Социологические данные свидетельствуют, «что в России продолжается религиозное возрождение: верующих сейчас около половины населения... причем верующих больше всего среди молодежи»{775}. Налицо потребность молодого поколения осознать себя в знаках либо новой экзотической, либо традиционной религиозной символики. В соответствии с этим именно «атмосфера свободы совести, свободы вероисповедания благотворно влияет на развитие религиозной жизни России, стимулирует возрождение присущей россиянам тяги к самоотверженному служению высоким религиозным идеалам и ценностям»{776}.
Проблема качественных различий форм духовной культуры и религий требует к себе объективного подхода, равно удаленного как от обезличенного признания всех форм, как, например, православие и сатанизм, за равноценные, так и от столь же одностороннего подчеркивания приоритетности отдельных конфессиональных групп в качестве «настоящих религий» и навешивания ярлыка «псевдорелигий» на другие.

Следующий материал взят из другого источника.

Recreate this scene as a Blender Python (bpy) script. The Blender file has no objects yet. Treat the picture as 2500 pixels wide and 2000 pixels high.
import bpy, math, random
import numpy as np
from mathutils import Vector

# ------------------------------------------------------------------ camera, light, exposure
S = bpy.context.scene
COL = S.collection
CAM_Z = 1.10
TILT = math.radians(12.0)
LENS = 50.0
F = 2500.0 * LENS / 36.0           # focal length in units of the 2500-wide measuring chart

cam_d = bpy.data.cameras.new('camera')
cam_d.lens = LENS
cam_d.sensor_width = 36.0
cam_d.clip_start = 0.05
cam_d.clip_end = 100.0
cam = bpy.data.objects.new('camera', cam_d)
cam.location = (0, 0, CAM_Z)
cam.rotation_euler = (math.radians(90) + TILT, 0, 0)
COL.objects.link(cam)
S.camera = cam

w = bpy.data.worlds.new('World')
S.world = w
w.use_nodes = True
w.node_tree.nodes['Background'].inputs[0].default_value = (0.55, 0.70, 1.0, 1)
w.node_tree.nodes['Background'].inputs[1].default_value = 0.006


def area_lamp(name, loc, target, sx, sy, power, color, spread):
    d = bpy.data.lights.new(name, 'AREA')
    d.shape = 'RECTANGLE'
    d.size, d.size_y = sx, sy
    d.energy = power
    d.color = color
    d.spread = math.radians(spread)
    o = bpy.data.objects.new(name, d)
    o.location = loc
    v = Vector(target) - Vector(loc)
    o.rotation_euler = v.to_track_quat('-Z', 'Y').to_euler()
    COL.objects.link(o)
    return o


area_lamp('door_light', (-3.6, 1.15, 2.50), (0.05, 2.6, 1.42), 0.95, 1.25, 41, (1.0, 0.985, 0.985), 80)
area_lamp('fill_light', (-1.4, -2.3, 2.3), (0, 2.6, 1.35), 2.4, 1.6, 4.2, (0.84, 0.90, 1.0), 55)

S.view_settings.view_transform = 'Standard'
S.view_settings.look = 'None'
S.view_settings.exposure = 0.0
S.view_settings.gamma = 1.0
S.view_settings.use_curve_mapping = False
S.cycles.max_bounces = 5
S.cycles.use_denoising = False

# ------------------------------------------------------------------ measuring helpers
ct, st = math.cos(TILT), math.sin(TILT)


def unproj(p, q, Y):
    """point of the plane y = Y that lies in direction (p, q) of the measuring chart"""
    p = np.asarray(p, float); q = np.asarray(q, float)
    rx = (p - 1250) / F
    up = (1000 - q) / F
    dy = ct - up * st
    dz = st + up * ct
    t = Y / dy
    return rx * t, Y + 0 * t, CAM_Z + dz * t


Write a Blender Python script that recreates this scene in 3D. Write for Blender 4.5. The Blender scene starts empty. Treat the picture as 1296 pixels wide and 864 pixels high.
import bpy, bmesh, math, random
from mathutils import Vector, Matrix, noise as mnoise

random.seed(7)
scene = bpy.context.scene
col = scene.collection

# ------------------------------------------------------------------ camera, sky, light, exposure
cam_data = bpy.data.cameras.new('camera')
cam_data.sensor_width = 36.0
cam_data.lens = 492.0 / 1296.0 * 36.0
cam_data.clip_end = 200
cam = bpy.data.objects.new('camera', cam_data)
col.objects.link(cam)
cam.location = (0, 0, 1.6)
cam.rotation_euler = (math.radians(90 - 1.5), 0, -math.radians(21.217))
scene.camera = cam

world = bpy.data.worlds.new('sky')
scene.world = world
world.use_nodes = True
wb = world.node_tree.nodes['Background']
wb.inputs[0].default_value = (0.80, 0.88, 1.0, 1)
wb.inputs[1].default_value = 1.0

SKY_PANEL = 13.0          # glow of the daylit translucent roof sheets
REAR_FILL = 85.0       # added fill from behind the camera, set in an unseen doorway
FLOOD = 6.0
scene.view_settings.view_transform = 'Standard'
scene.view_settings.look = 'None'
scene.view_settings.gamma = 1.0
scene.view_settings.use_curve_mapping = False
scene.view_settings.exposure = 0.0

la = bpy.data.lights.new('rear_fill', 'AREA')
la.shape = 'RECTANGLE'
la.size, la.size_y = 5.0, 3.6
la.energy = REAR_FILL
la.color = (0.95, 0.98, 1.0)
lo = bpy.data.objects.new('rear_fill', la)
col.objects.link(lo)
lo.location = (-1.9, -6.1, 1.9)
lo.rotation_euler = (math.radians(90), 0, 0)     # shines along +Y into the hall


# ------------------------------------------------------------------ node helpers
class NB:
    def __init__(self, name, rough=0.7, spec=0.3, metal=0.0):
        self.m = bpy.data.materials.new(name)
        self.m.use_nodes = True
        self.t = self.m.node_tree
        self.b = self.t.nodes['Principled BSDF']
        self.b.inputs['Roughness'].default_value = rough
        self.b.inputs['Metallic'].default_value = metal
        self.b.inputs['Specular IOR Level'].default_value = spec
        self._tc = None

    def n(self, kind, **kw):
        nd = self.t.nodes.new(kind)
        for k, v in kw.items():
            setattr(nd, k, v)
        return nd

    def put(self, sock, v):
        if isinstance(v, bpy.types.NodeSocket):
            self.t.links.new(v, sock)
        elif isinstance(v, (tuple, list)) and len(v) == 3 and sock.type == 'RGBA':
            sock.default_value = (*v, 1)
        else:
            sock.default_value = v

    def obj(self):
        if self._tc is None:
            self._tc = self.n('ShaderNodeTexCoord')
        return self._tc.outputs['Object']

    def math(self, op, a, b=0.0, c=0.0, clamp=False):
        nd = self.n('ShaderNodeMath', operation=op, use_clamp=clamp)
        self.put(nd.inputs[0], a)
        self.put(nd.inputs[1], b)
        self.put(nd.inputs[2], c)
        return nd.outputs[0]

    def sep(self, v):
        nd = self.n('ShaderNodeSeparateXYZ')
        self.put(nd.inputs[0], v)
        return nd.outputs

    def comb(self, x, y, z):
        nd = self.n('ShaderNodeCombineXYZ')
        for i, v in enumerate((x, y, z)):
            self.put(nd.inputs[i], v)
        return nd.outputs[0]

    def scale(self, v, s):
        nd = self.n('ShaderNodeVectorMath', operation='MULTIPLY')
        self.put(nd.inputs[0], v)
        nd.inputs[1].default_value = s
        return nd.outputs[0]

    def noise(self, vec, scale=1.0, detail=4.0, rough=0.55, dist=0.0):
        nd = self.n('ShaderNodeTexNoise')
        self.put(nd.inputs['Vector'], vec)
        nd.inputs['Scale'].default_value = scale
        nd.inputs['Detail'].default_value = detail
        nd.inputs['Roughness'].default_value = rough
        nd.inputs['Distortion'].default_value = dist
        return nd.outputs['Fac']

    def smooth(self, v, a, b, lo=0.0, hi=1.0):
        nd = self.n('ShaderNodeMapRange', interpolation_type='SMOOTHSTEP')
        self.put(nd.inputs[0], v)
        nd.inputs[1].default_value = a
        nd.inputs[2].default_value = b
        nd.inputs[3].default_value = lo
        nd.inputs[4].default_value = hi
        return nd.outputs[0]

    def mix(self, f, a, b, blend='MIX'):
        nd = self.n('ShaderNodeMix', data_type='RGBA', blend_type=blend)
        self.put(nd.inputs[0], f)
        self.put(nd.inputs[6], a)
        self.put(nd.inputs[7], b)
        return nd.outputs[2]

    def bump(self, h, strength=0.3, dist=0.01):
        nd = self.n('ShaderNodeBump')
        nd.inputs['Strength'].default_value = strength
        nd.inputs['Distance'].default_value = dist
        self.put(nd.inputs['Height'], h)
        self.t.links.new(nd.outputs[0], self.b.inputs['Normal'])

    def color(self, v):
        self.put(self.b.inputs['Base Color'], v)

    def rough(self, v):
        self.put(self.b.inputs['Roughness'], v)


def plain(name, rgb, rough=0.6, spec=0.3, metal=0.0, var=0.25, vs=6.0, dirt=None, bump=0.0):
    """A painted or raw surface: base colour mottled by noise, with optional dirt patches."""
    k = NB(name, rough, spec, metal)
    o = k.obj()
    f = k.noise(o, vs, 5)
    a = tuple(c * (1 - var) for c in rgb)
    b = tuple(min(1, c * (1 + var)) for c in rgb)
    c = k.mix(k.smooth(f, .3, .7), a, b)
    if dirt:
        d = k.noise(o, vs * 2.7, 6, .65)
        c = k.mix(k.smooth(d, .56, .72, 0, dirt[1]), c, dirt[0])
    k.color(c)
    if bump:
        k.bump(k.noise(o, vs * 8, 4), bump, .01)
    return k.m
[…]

Наука призвана дать подлинное понимание глубинных различий не только между новыми и традиционными религиозными объединениями, но не с позиций апологии одной из данных в наличии групп, а с позиций фундаментальной теории универсальных общих типов духовной культуры. Гегель выделял христианство как фундаментальную «религию свободы», а А.Ф. Лосев указывал на проблематичность возможности применения термина «дух» в отношении дохристианских представлений о сущности человека, где корректнее вести речь об «интеллекте», противостоящем «силам», в том числе и силе судьбы{777}. В то же время, как уже отмечалось, В. Я. Пропп указывает на поразительную универсальность сказки и ее бессмертие: «Ее в такой же степени понимают не приобщенные к цивилизации представители народов, угнетенных колониализмом, как и стоящие на вершине цивилизации умы, такие как Шекспир, или Гете, или Пушкин»{778}. Сказка, архаичная форма мироориентации, видится здесь как трансисторическое и транскультурное фундаментальное «универсальное средство международного взаимопонимания».